■石油は無限? 無機起源説
もうひとつが「無機起源」説。ザックリ言うと、
「石油危機なんてあるわけがない、石油は地底から無限に湧いて出るのだ!」
という説だ。言い出したのはロシア、当時のソビエト連邦である。70年ほど前、旧ソ連で「地球脱ガス作用」という学説が広まった。
水が循環しているように石油も循環すれば、石油はなくならない。しかし、石油は循環していないだろう、石油の雨が降るか? だから石油はなくなると思ったが、さすが赤い国はひと味違う。
石油は循環しないが、石油の原料となる「炭素」は循環すると考えた。炭素循環という考え方で、私たちが呼吸して出す二酸化炭素は巡り巡って海の底に動物や植物の死骸という形で溜まり、それが地殻運動で地球の内部へと引きずり込まれる。

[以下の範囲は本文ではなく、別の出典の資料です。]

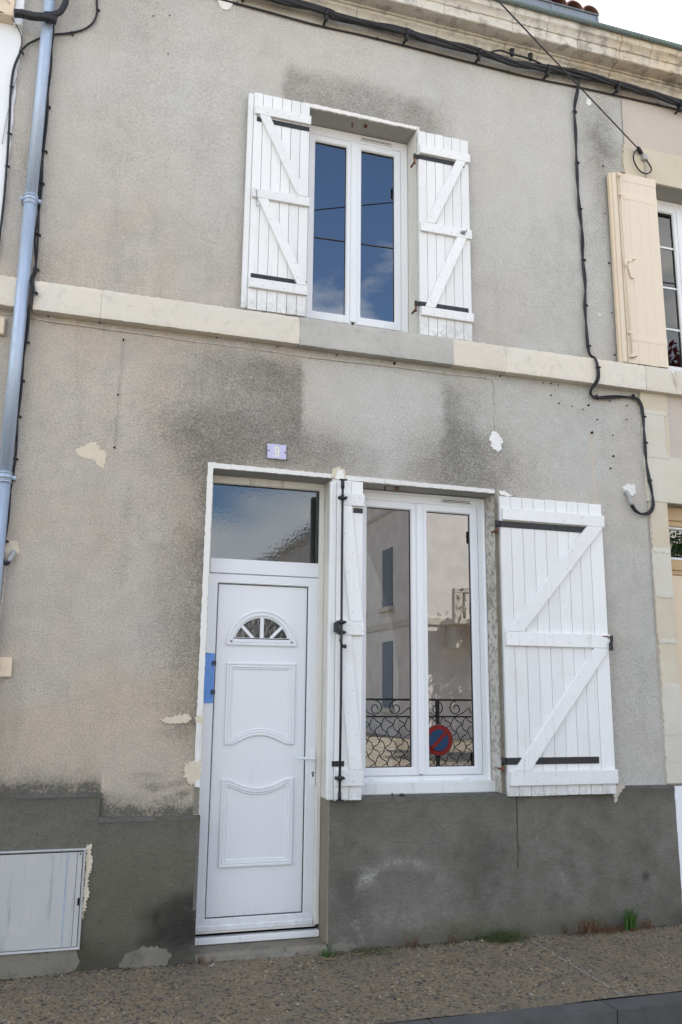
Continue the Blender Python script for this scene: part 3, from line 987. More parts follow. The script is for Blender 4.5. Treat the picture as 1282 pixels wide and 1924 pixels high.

大昔の地球は水素が多かったので、今もマントル内部には水素が大量に残っている。この水素と引きずり込まれた炭素が合体。炭化水素の形で地底にあるという。
この炭化水素は石油の原料だ。つまり、地上から供給される炭素が地底で炭化水素になり、炭化水素から石油が作られるというのが、無機起源説である。当時の旧ソ連では、石油は地球内部で岩石が変性して生み出されるという研究論文が立て続けに出た。なんとその数4000本以上である。
■ロシアが言い出したというのが微妙
「石油の無機起源説に関する最近の進展」(注1)による、と1952年から1965年にかけて、無機起源説に基づいて油田探査が行なわれ、カスピ海周辺でなんと90以上の油田が発見されたという。ということは、無機起源説は本当なのか?
注1/出典:中島敬史/石油技術協会誌第80巻第4号 275~282ページ
ソ連は資本主義社会に対抗して「ロシア科学」と呼ぶべき、独自路線の不可思議な科学体系を持っている。犬の首を切って別の犬につないだり、猿と人間を掛け合わせて猿人間を作ろうとしたり、重力は見せかけで宇宙の力はすべて電気だったり、いろいろ難のある科学体系だ。
この連載の「私たちの生命は宇宙からやって来た?」の回で紹介した、無機物から生命ができた説のオパーリンもロシア科学の人だ(なんだか無機物好きだな、偉大なるロシア科学w)。
そんなロシアの無機起源説。もし炭素が地上と地底でぐるぐると循環し、その途中で石油ができるのなら、地球のサイズから考えて、人類が滅びるぐらいまでは余裕で石油はありそうだ。しかし、言い出したのはロシア科学……う~ん、微妙だ。